Reklam verenler de elbette bunu biliyorlar, ama dediğim gibi çareleri yok. Ola ki yandaş gazetelerden birine “emredilen” miktarda reklam vermesinler. Başlarına öyle bir iş geliyor ki, o reklam bedelinin kat kat üstü oluyor.
--HOŞUMA GİDEN ŞEYLER—
Gül Erda’dan 30 yıl sonraya senfonik şarkı
Gül Erda’yı kimbilir kaç yıldır tanıyorum. Kaç yıl olduğunu yazmam tabii.
Ama inanın o kadar uzun yıllar önce tanıdığım Gül Erda o zaman neyse şimdi de aynı.
Neden yazıma konu oldu Gül Erda? Çünkü Devlet operası sanatçısı tenor Murat Murat Erengül ile bir düet yaptı.
“Seni unutamam” adını verdiği şarkıyı “senfonik pop olarak niteliyor Gül Erda. “Aynı tip müzikten sıkılanlar çoğaldı. Müzik insanı bir yerlere götürmeli, kalbine dokunmalı. Zamansız, 30 yıl sonra bile dinlenebilecek bir şarkı yapmak istedim. Bir popçu ile bir operacının yorumunda çılgın kemanlar düşledim” diyor.
Gül Erda bu şarkının her şeyin yerli yerine oturduğunu belirterek “Sevgililer günü için tüm sevenlere armağan ettiğini” söylüyor.
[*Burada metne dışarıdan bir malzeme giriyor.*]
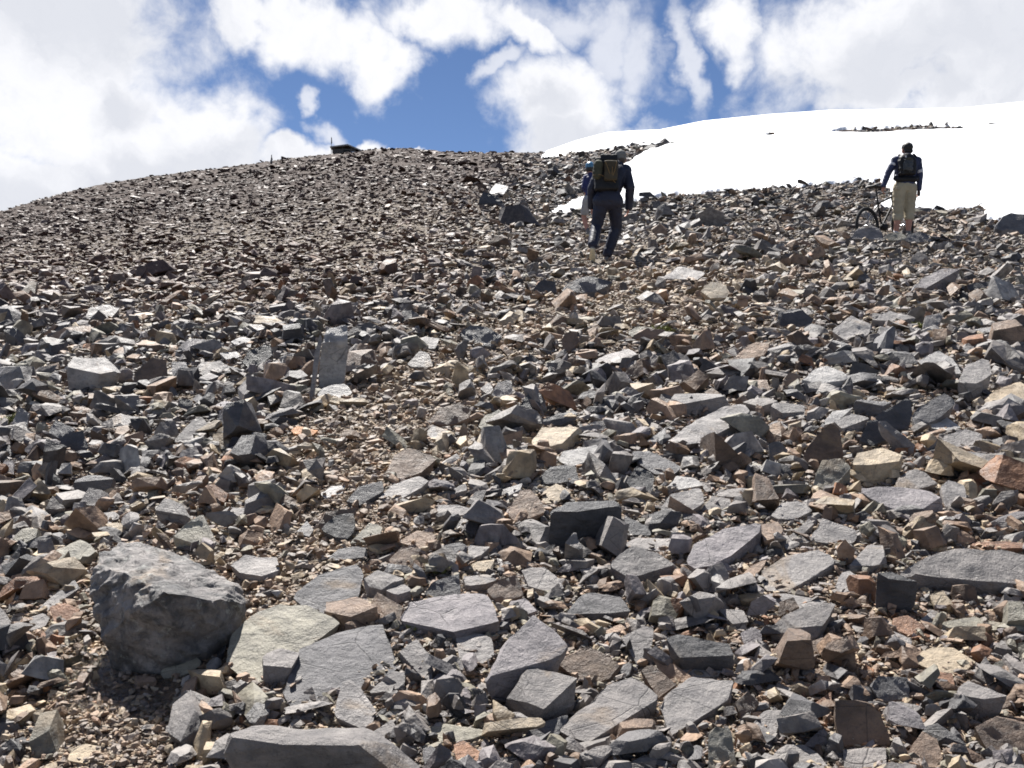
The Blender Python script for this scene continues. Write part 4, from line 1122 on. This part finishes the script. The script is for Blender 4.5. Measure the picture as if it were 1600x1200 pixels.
def cyclist():
    fx, fy, fz, ppm, u0 = FRAMES['cyclist']
    root = empty('person', (fx, fy, fz))
    tag(root, 'person in blue long sleeved jersey and khaki shorts with a daypack, standing beside the bicycle', 'person')
    v0 = 600 - (fz - EYE) * ppm
    def c(cx, cy, y=0): return Vector(((cx / 6.667 + 1310 - u0) / ppm + y * (u0 - 800) / F, y, (v0 - 200 - cy / 6.667) / ppm))
    J = dict(head=c(718, 222, .06), neck=c(716, 292, .03), chest=c(712, 390, .02), waist=c(700, 530, 0),
             shL=c(592, 338, 0), shR=c(822, 338, 0), elL=c(520, 470, -.02), wrL=c(470, 605, -.04), elR=c(850, 470, -.02), wrR=c(840, 635, .02),
             hipL=c(640, 620, 0), hipR=c(748, 620, 0), knL=c(622, 895, .06), anL=c(600, 1098, -.02), heelL=c(600, 1130, -.06), toeL=c(592, 1134, .15),
             knR=c(740, 885, .08), anR=c(728, 1090, .0), heelR=c(728, 1122, -.04), toeR=c(742, 1122, .17))
    _, q = build_body(root, J, (0, .1, 1), (0, 1, -.1), 1.08, (((-.1, .25, -.9), (1, 0, 0), .8, 1), ((-.1, .15, -1), (-1, 0, 0), .6, -1)))
    jer = torso_parts(J, .016, 1.1, .45) + arm_parts(J, 'L', .014, .98, 1.05) + arm_parts(J, 'R', .014, .98, 1.05)
    jo = link('jersey', melt(jer, .0095, 3, .003, 13, 8), M_BLUE, root)
    for s in 'LR':
        t = .32 if s == 'L' else .85
        a = lerp(J['sh' + s], J['el' + s], t); b = lerp(J['sh' + s], J['el' + s], t + .05)
        link('sleeve_band', melt([('c', a, b, .0735 - .010 * t, .0725 - .010 * t)], .007, 1), M_WHITE, jo)
    sh = [('h', [J['hipL'], J['hipR'], lerp(J['waist'], J['hipL'], .55), lerp(J['waist'], J['hipR'], .55)], .118)]
    for s in 'LR':
        K = J['kn' + s]; sh += [('c', J['hip' + s], K + Vector((0, 0, .0)), .122, .093), ('c', K, lerp(K, J['an' + s], .2), .093, .088)]
    so = link('shorts', melt(sh, .0095, 3, .004, 11, 9), M_KHAKI, root)
    link('pocket_flap', melt([('b', c(615, 640, -.115), (.035, .01, .03), (0, 0, .5))], .006, 1), M_KHAKI, so)
    shoe(J, 'L', root, M_WHITE, M_HELM, 'shoe'); shoe(J, 'R', root, M_SHOE, M_HELM, 'shoe')
    link('glove', melt(hand_parts(J['wrR'], (-.1, .15, -1), (-1, 0, 0), .6, -1) + [('h', [J['wrR'] + Vector((0, .01, -.05)), J['wrR'] + Vector((0, .01, -.1))], .030)], .006, 2), M_BLACKP, root)
    H = J['head']
    link('hair', melt([('h', [H + Vector((0, -.028, .045)), H + Vector((0, .03, .05))], .094), ('h', [H + Vector((.035, -.06, -.03)), H + Vector((-.035, -.06, -.03))], .045)], .008, 2), M_HAIR, root)
    pk = empty('backpack', (fx, fy, fz)); tag(pk, 'small dark grey daypack worn over the blue jersey', 'backpack')
    link('pack_body', melt([('e', c(715, 370, -.16), (.165, .085, .15)), ('b', c(715, 425, -.16), (.150, .07, .15), (-.05, 0, 0))], .009, 6, .006, 12, 3), M_BLACKP, pk)
    link('outer_pocket', melt([('b', c(725, 420, -.245), (.08, .03, .10), (-.05, 0.1, .05))], .008, 6, .010, 16, 12), M_GREYP, pk)
    link('top_pouch', melt([('b', c(735, 355, -.235), (.06, .03, .022), (0, .1, 0))], .007, 2, .003, 18, 4), M_OLIVE, pk)
    link('hip_belt', melt([('h', [c(620, 545, -.10), c(795, 545, -.10)], .055), ('h', [c(600, 530, -.04), c(815, 530, -.04)], .052)], .009, 3, .002, 12, 4), M_BLACKP, pk)
    for dx in (-40, 30): cords([c(700 + dx, 320, -.22), c(715 + dx * .3, 400, -.285), c(712 + dx, 490, -.24)], .005, pk, M_GREYP, 'strap')
    link('buckle', melt([('b', c(703, 330, -.235), (.014, .008, .02))], .005, 0), M_WHITE, pk)
    for s in 'LR':
        m = lerp(J['sh' + s], J['neck'], .35); sx = -1 if s == 'L' else 1
        link('shoulder_strap', melt([('c', m + Vector((0, -.10, .02)), m + Vector((0, 0, .085)), .02, .02), ('c', m + Vector((0, 0, .085)), m + Vector((.02 * sx, .12, -.03)), .02, .018), ('c', m + Vector((.02 * sx, .12, -.03)), m + Vector((.05 * sx, .10, -.3)), .018, .014)], .008, 2), M_BLACKP, pk)
    # bicycle: rear wheel towards us on the left, heading away behind the legs
    R0 = c(305, 1040, -.22)
    bike = empty('bicycle', (fx, fy, fz)); tag(bike, 'black mountain bicycle held upright by its saddle beside the khaki shorts', 'bicycle')
    h = Vector((.81, .585, .10)).normalized(); sd_ = Vector((.585, -.81, 0)).normalized(); up = sd_.cross(h).normalized()
    if up.z < 0: up = -up
    def b(a, z_, s_=0): return R0 + h * a + up * z_ + sd_ * s_
    def tubes(name, segs, mat, par, vox=.006): return link(name, melt([('c', p, q_, r1, r2) for p, q_, r1, r2 in segs], vox, 1), mat, par)
    BB, ST, HT, HB, FA = b(.43, -.03), b(.36, .40), b(.80, .52), b(.83, .40), b(1.08, 0)
    tubes('frame', [(BB, ST, .017, .017), (ST, HT, .019, .019), (BB, HB, .022, .022), (HT, HB, .024, .024)] +
          [(b(0, 0, .065 * s), b(.41, -.03, .03 * s), .010, .011) for s in (-1, 1)] + [(b(0, 0, .065 * s), b(.365, .36, .015 * s), .009, .009) for s in (-1, 1)], M_BLK, bike)
    tubes('fork', [(HT + up * .03, b(.86, .31), .017, .017)] + [(b(.87, .31, .05 * s), b(1.08, 0, .055 * s), .018, .014) for s in (-1, 1)] + [(b(.87, .31, .05), b(.87, .31, -.05), .016, .016)], M_ALLOY, bike)
    tubes('seatpost', [(ST, b(.33, .66), .0145, .0145)], M_BLK, bike)
    link('saddle', melt([('h', [b(.21, .70, .055), b(.21, .70, -.055), b(.30, .697, .03), b(.30, .697, -.03), b(.46, .687, 0)], .024)], .007, 2), M_BLK, bike)
    hb = tubes('handlebar', [(HT, b(.80, .60), .015, .015), (b(.80, .60), b(.86, .615), .016, .016), (b(.86, .615, .26), b(.86, .615, -.26), .013, .013)], M_BLK, bike)
    for s in (-1, 1): tubes('grip', [(b(.86, .615, .27 * s), b(.86, .615, .17 * s), .018, .018)], M_TYRE, hb)
    tubes('chainring', [(BB + sd_ * .045, BB + sd_ * .05, .075, .075)], M_BLK, bike, .008)
    for s in (-1, 1):
        e = BB + sd_ * .075 * s + (h * .5 - up * .86) * .17 * s
        tubes('crank', [(BB + sd_ * .07 * s, e, .011, .009)], M_ALLOY, bike)
        link('pedal', melt([('b', e + sd_ * .05 * s, (.045, .04, .010), (0, 0, .9))], .006, 0), M_BLK, bike)
    for cen in (b(0, 0), FA):
        def ring(name, rad, r, mat, par, n1=48, n2=10, knob=0.0):
            bm = bmesh.new(); rows = []
            for i in range(n1):
                a = i * 2 * math.pi / n1; dr = h * math.cos(a) + up * math.sin(a); row = []
                for j in range(n2):
                    t = j * 2 * math.pi / n2; rr = r * (1 + (knob if (i + j) % 2 and math.cos(t) > .3 else 0))
                    row.append(bm.verts.new(cen + dr * (rad + rr * math.cos(t)) + sd_ * rr * math.sin(t)))
                rows.append(row)
            for i in range(n1):
                for j in range(n2): bm.faces.new((rows[i][j], rows[(i + 1) % n1][j], rows[(i + 1) % n1][(j + 1) % n2], rows[i][(j + 1) % n2]))
            bmesh.ops.recalc_face_normals(bm, faces=bm.faces)
            me = bpy.data.meshes.new(name); bm.to_mesh(me); bm.free(); return link(name, me, mat, par)
        w = empty('wheel', (0, 0, 0)); w.parent = bike
        ring('tyre', .308, .027, M_TYRE, w, 96, 10, .12); ring('rim', .276, .010, M_BLK, w)
        tubes('hub', [(cen + sd_ * .05, cen - sd_ * .05, .022, .022)], M_ALLOY, w)
        bm = bmesh.new()
        for i in range(32):
            a = i * 2 * math.pi / 32; dr = h * math.cos(a) + up * math.sin(a); s = 1 if i % 2 else -1
            p, q_ = cen + sd_ * .03 * s + dr * .02, cen + dr * .272; tn = dr.cross(sd_) * .0012
            vs = [bm.verts.new(z_) for z_ in (p - tn, p + tn, q_ + tn, q_ - tn, p + sd_ * .002, q_ + sd_ * .002)]
            bm.faces.new(vs[:4]); bm.faces.new((vs[0], vs[4], vs[5], vs[3])); bm.faces.new((vs[1], vs[2], vs[5], vs[4]))
        me = bpy.data.meshes.new('spokes'); bm.to_mesh(me); bm.free(); link('spokes', me, M_ALLOY, w)
hiker(); second(); cyclist()

# ------------------------------------------------------------------ summit hut, flagpole, cairn
def boxmesh(name, verts, faces, mat, par, bev=0.0):
    bm = bmesh.new(); vs = [bm.verts.new(v) for v in verts]
    for f in faces: bm.faces.new([vs[i] for i in f])
    bmesh.ops.recalc_face_normals(bm, faces=bm.faces)
    if bev: bmesh.ops.bevel(bm, geom=bm.edges[:], offset=bev, segments=1, affect='EDGES')
    me = bpy.data.meshes.new(name); bm.to_mesh(me); bm.free(); return link(name, me, mat, par)
def box(name, x0, x1, y0, y1, z0, z1, mat, par):
    v = [(x, y_, z_) for z_ in (z0, z1) for x, y_ in ((x0, y0), (x1, y0), (x1, y1), (x0, y1))]
    return boxmesh(name, v, [(0, 1, 2, 3), (4, 5, 6, 7), (0, 1, 5, 4), (1, 2, 6, 5), (2, 3, 7, 6), (3, 0, 4, 7)], mat, par)
def hut():
    D = 137.0; k = D / F
    X = (543 - 800) * k; zt = EYE + (600 - 229.5) * k
    r = empty('hut', (X, D, zt - 1.6)); tag(r, 'small low stone hut with sloping grey roof standing on the summit skyline', 'hut')
    box('wall', -1.85, 1.35, -1.4, 1.4, -1.2, 1.02, M_WOOD, r)
    box('door', -.3, .5, -1.46, -1.403, -1.0, .85, M_BLK, r)
    w = box('window', .7, 1.15, -1.45, -1.403, .1, .6, M_ALLOY, r)
    top = [(-2.1, -1.7, 1.28), (.3, -1.7, 1.60), (2.2, -1.7, .78), (-2.1, 1.7, 1.28), (.3, 1.7, 1.60), (2.2, 1.7, .78)]
    bot = [(a, b_, c_ - .16) for a, b_, c_ in top]
    boxmesh('roof', top + bot, [(0, 1, 4, 3), (1, 2, 5, 4), (6, 7, 10, 9), (7, 8, 11, 10), (0, 1, 7, 6), (1, 2, 8, 7), (3, 4, 10, 9), (4, 5, 11, 10), (0, 3, 9, 6), (2, 5, 11, 8)], M_ROOF, r)
    fx_ = (519.5 - 800) * k
    f = empty('flagpole', (fx_, D - 1, zt - 1.3)); tag(f, 'thin leaning pole with a furled scrap of flag at the left corner of the hut', 'flagpole')
    link('pole', melt([('c', (0, 0, -.8), (.03, 0, 2.4), .045, .03)], .02, 0), M_WOOD, f)
    link('flag', melt([('h', [(.05, 0, 2.3), (.09, 0, 1.6), (.03, 0, 1.5)], .05)], .02, 1, .02, 8, 1), M_HELM, f)
    D2 = float(hit(424, 259)); k2 = D2 / F
    cx, cz = (424 - 800) * k2, EYE + (600 - 258) * k2
    ca = empty('cairn', (cx, D2, cz)); tag(ca, 'small pointed stone cairn on the skyline left of the hut', 'cairn')
    zz = -.3
    for i, (w_, h_) in enumerate(((.55, .3), (.42, .26), (.30, .24), (.22, .2), (.12, .28))):
        o = link('stone', ROUGH[i * 3], None, ca); o.location = (random.uniform(-.03, .03), 0, zz + h_ / 2); o.scale = (w_, w_, h_ * 1.9); o.rotation_euler = (0, 0, i * 1.3); o.color = (.10, .095, .09, 1); zz += h_
hut()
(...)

Ben dinledim. Gerçekten çok güzel. Söz ve müzik Gül Erda’ya ait. Düzenlemesini Selim Çaldıran yapmış. Avni Kütükoğlu ise klibini çekmiş.
Büyükada ve yıllarca Arif’in yeri olarak ünlenen Çiçek Bar’da çekilen klip görsel olarak da çok başarılı.
Umarım ve dilerim, sanat dünyasına uzun yıllar hiçbir skandala karışmadan önemli katkılar sağlayan Gül Erda yeni bir çıkış yapar.